## Task prompt
Set all the material down again unchanged, without the pictures.

## Supplied information
· · · ·
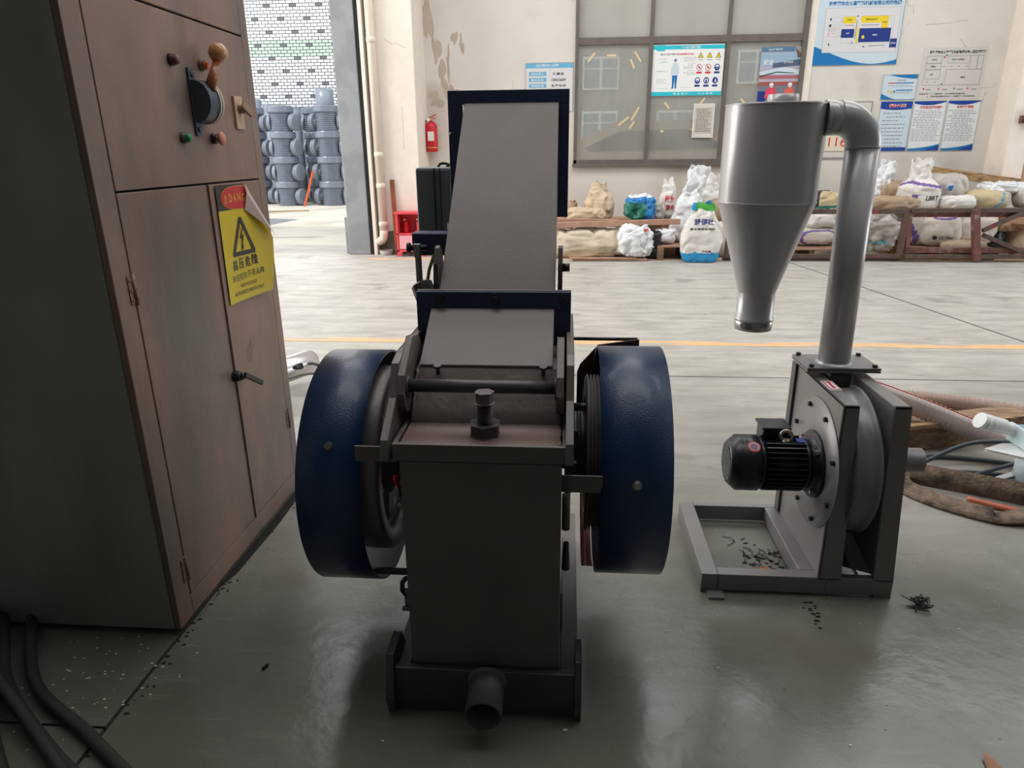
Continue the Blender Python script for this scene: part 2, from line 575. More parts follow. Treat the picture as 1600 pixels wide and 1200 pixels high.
struct(MB().box(-9.7, -9.5, -6, 4.4, 0, 6.5).box(-9.7, -9.5, 4.4, 10.4, 4.5, 6.5).box(-9.7, -9.5, 10.4, 11.6, 0, 6.5).build('wall_left', DARKWALL))
struct(MB().box(13.0, 13.2, -6, 4.4, 0, 6.5).box(13.0, 13.2, 4.4, 10.4, 4.5, 6.5).box(13.0, 13.2, 10.4, 11.6, 0, 6.5).build('wall_right', DARKWALL))
struct(MB().box(-9.7, 13.2, -6.2, -6, 0, 6.5).build('wall_front', DARKWALL))
CEIL = mat('dark_ceiling', (168, 168, 168), 0.9, var=0.1)
struct(MB().box(-9.7, 13.2, -6.2, 1.8, 6.5, 6.7).box(-9.7, -4.0, 1.8, 3.6, 6.5, 6.7).box(5.0, 13.2, 1.8, 3.6, 6.5, 6.7).box(-9.7, 13.2, 3.6, 6.0, 6.5, 6.7).box(-9.7, 13.2, 9.4, 11.6, 6.5, 6.7).build('ceiling', CEIL))
# unseen low deck added over the camera to hold back light
struct(MB().box(-9.5, 13.0, -6.0, 0.9, 3.0, 3.25).build('ceiling_light_block', CEIL))
# corrugated roof light over the aisle
rl = MB()
for i in range(60):
    x = -9.7 + i * 0.3817
    rl.box(x, x + 0.36, 6.0, 9.4, 6.55 + 0.02 * (i % 2), 6.56 + 0.02 * (i % 2))
for i in range(24):  # second strip, unseen, added over the front fill lamp
    x = -4.0 + i * 0.375
    rl.box(x, x + 0.36, 1.8, 3.6, 6.55 + 0.02 * (i % 2), 6.56 + 0.02 * (i % 2))
struct(rl.build('window_2', mat('translucent_roof_sheet', (220, 225, 225), 0.5)))

# ---- window 1 with frame, six panes
FRM = mat('brown_grey_window_frame', (112, 104, 98), 0.5, 0.3, var=0.12)
def glass_mat(name, tint, alpha, rough=0.12):
    m = bpy.data.materials.new(name)
    m.use_nodes = True
    nt = m.node_tree
    nt.nodes.remove(nt.nodes['Principled BSDF'])
    out = nt.nodes['Material Output']
    tr = nt.nodes.new('ShaderNodeBsdfTransparent')
    tr.inputs[0].default_value = (0.88, 0.88, 0.87, 1)
    df = nt.nodes.new('ShaderNodeBsdfDiffuse')
    df.inputs[0].default_value = (*lin(tint), 1)
    gl = nt.nodes.new('ShaderNodeBsdfGlossy')
    gl.inputs['Roughness'].default_value = rough
    gl.inputs[0].default_value = (1, 1, 1, 1)
    tc = nt.nodes.new('ShaderNodeTexCoord')
    mp = nt.nodes.new('ShaderNodeMapping')
    mp.inputs['Scale'].default_value = (1.5, 1, 0.5)
    n = nt.nodes.new('ShaderNodeTexNoise')
    n.inputs['Scale'].default_value = 1.5
    n.inputs['Detail'].default_value = 6
    nt.links.new(tc.outputs['Object'], mp.inputs[0])
    nt.links.new(mp.outputs[0], n.inputs['Vector'])
    r = nt.nodes.new('ShaderNodeMapRange')
    r.inputs[1].default_value = 0.3
    r.inputs[2].default_value = 0.7
    r.inputs[3].default_value = max(0, alpha - 0.08)
    r.inputs[4].default_value = min(1, alpha + 0.08)
    nt.links.new(n.outputs[0], r.inputs[0])
    m1 = nt.nodes.new('ShaderNodeMixShader')
    nt.links.new(r.outputs[0], m1.inputs[0])
    nt.links.new(tr.outputs[0], m1.inputs[1])
    nt.links.new(df.outputs[0], m1.inputs[2])
    fr = nt.nodes.new('ShaderNodeFresnel')
    fr.inputs[0].default_value = 1.5
    m2 = nt.nodes.new('ShaderNodeMixShader')
    nt.links.new(fr.outputs[0], m2.inputs[0])
    nt.links.new(m1.outputs[0], m2.inputs[1])
    nt.links.new(gl.outputs[0], m2.inputs[2])
    nt.links.new(m2.outputs[0], out.inputs[0])
    return m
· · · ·
## Response to this exercise
Continue the Blender Python script for this scene: part 2, from line 575. More parts follow. Treat the picture as 1600 pixels wide and 1200 pixels high.
struct(MB().box(-9.7, -9.5, -6, 4.4, 0, 6.5).box(-9.7, -9.5, 4.4, 10.4, 4.5, 6.5).box(-9.7, -9.5, 10.4, 11.6, 0, 6.5).build('wall_left', DARKWALL))
struct(MB().box(13.0, 13.2, -6, 4.4, 0, 6.5).box(13.0, 13.2, 4.4, 10.4, 4.5, 6.5).box(13.0, 13.2, 10.4, 11.6, 0, 6.5).build('wall_right', DARKWALL))
struct(MB().box(-9.7, 13.2, -6.2, -6, 0, 6.5).build('wall_front', DARKWALL))
CEIL = mat('dark_ceiling', (168, 168, 168), 0.9, var=0.1)
struct(MB().box(-9.7, 13.2, -6.2, 1.8, 6.5, 6.7).box(-9.7, -4.0, 1.8, 3.6, 6.5, 6.7).box(5.0, 13.2, 1.8, 3.6, 6.5, 6.7).box(-9.7, 13.2, 3.6, 6.0, 6.5, 6.7).box(-9.7, 13.2, 9.4, 11.6, 6.5, 6.7).build('ceiling', CEIL))
# unseen low deck added over the camera to hold back light
struct(MB().box(-9.5, 13.0, -6.0, 0.9, 3.0, 3.25).build('ceiling_light_block', CEIL))
# corrugated roof light over the aisle
rl = MB()
for i in range(60):
    x = -9.7 + i * 0.3817
    rl.box(x, x + 0.36, 6.0, 9.4, 6.55 + 0.02 * (i % 2), 6.56 + 0.02 * (i % 2))
for i in range(24):  # second strip, unseen, added over the front fill lamp
    x = -4.0 + i * 0.375
    rl.box(x, x + 0.36, 1.8, 3.6, 6.55 + 0.02 * (i % 2), 6.56 + 0.02 * (i % 2))
struct(rl.build('window_2', mat('translucent_roof_sheet', (220, 225, 225), 0.5)))

# ---- window 1 with frame, six panes
FRM = mat('brown_grey_window_frame', (112, 104, 98), 0.5, 0.3, var=0.12)
def glass_mat(name, tint, alpha, rough=0.12):
    m = bpy.data.materials.new(name)
    m.use_nodes = True
    nt = m.node_tree
    nt.nodes.remove(nt.nodes['Principled BSDF'])
    out = nt.nodes['Material Output']
    tr = nt.nodes.new('ShaderNodeBsdfTransparent')
    tr.inputs[0].default_value = (0.88, 0.88, 0.87, 1)
    df = nt.nodes.new('ShaderNodeBsdfDiffuse')
    df.inputs[0].default_value = (*lin(tint), 1)
    gl = nt.nodes.new('ShaderNodeBsdfGlossy')
    gl.inputs['Roughness'].default_value = rough
    gl.inputs[0].default_value = (1, 1, 1, 1)
    tc = nt.nodes.new('ShaderNodeTexCoord')
    mp = nt.nodes.new('ShaderNodeMapping')
    mp.inputs['Scale'].default_value = (1.5, 1, 0.5)
    n = nt.nodes.new('ShaderNodeTexNoise')
    n.inputs['Scale'].default_value = 1.5
    n.inputs['Detail'].default_value = 6
    nt.links.new(tc.outputs['Object'], mp.inputs[0])
    nt.links.new(mp.outputs[0], n.inputs['Vector'])
    r = nt.nodes.new('ShaderNodeMapRange')
    r.inputs[1].default_value = 0.3
    r.inputs[2].default_value = 0.7
    r.inputs[3].default_value = max(0, alpha - 0.08)
    r.inputs[4].default_value = min(1, alpha + 0.08)
    nt.links.new(n.outputs[0], r.inputs[0])
    m1 = nt.nodes.new('ShaderNodeMixShader')
    nt.links.new(r.outputs[0], m1.inputs[0])
    nt.links.new(tr.outputs[0], m1.inputs[1])
    nt.links.new(df.outputs[0], m1.inputs[2])
    fr = nt.nodes.new('ShaderNodeFresnel')
    fr.inputs[0].default_value = 1.5
    m2 = nt.nodes.new('ShaderNodeMixShader')
    nt.links.new(fr.outputs[0], m2.inputs[0])
    nt.links.new(m1.outputs[0], m2.inputs[1])
    nt.links.new(gl.outputs[0], m2.inputs[2])
    nt.links.new(m2.outputs[0], out.inputs[0])
    return m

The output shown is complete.